Check every line for the word "scene" and give the number of lines where it occurs, nothing else.

• • • • • • •

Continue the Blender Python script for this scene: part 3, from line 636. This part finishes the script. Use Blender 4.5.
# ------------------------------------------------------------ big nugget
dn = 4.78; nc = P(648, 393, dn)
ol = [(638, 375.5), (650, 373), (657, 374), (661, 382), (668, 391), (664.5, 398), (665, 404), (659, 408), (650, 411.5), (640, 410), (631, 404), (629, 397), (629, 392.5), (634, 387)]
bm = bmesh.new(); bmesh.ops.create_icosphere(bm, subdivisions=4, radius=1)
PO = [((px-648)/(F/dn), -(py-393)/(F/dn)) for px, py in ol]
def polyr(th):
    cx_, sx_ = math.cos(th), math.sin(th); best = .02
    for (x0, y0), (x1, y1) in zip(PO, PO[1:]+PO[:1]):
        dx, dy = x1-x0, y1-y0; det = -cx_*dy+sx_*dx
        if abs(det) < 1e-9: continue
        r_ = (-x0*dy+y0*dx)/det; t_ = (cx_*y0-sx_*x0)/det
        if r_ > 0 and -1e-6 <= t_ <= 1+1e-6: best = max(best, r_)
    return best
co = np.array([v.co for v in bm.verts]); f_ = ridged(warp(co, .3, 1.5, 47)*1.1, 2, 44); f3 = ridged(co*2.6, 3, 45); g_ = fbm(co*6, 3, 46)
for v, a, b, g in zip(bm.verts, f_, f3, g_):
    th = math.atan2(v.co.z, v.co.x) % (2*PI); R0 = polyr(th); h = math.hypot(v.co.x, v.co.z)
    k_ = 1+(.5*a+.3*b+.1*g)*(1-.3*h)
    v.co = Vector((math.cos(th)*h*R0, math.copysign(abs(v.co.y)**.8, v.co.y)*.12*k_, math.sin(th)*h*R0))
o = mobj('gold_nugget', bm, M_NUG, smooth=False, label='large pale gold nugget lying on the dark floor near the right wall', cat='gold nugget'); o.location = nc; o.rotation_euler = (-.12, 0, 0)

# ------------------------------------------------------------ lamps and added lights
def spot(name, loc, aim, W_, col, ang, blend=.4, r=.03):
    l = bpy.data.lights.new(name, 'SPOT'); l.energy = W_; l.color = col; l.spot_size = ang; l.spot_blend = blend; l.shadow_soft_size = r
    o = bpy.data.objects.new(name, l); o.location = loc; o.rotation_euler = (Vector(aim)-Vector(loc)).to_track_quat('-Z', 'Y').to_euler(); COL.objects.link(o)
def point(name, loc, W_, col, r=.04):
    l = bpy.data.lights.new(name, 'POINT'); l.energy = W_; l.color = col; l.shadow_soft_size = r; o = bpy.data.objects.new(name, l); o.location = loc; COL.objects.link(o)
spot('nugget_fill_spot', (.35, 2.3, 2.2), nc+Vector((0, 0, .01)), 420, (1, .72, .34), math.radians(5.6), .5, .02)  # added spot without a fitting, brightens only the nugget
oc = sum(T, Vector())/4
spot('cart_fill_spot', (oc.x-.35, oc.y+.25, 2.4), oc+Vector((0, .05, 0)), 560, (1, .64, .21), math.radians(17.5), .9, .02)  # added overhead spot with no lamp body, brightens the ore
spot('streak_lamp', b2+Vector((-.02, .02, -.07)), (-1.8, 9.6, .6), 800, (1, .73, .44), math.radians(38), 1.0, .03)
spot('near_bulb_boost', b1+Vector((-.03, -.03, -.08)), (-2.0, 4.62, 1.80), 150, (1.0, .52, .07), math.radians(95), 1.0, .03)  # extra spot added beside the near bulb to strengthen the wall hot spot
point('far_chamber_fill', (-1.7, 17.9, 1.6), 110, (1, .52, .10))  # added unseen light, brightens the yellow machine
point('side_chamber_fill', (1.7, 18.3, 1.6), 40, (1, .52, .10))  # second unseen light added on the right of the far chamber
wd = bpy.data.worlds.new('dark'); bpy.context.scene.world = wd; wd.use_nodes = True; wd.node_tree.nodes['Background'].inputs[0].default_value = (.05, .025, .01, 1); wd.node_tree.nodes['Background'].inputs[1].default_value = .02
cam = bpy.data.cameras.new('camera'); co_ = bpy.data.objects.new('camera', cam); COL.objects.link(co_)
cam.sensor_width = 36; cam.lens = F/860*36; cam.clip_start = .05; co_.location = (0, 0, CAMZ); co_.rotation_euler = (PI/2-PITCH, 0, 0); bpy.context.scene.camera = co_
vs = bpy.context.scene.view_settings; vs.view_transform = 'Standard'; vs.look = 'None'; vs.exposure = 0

• • • • • • •

» **Task output**: 4